A sensible international SEO approach combines keyword research, content SEO, technical checks, and ongoing testing. No single tactic guarantees rankings, but a well-researched and localised strategy gives your content a much stronger chance of being useful and discoverable.

Conclusion

International keyword research helps you find the search terms that matter in each market, rather than assuming one phrase will work everywhere. By studying language differences, local intent, and technical implementation, you can build pages that are more relevant, easier to understand, and better aligned with your audience.

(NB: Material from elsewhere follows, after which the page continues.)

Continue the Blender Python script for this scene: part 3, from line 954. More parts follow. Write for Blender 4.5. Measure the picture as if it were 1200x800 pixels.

The most effective approach is simple: research each market carefully, localise the content properly, and keep reviewing performance after launch. That combination supports stronger organic visibility, better user experience, and more informed SEO decisions over time.

Frequently Asked Questions

What is the difference between international and normal keyword research?

Normal keyword research usually focuses on one language or one market. International keyword research compares search terms across countries, regions, and languages, so you can identify local wording, intent, and demand before creating or adapting content.

Do I need separate pages for each country?

Not always. It depends on the audience and how different the search behaviour is. If language, intent, currency, or terminology changes significantly, separate pages are often clearer. If the differences are small, one well-localised page may be enough.

Can I use translation tools for international keyword research?

Translation tools can be a starting point, but they should not be the final step. Search terms often differ from literal translations. Native review, local search data, and market-specific keyword tools are usually needed to confirm the best phrasing.

How do I know if my international keywords are working?

Check impressions, clicks, and engagement in Google Search Console and Google Analytics. Review whether the page attracts the right audience for each market. If visibility is growing but conversions are weak, the keyword choice or page intent may need refinement.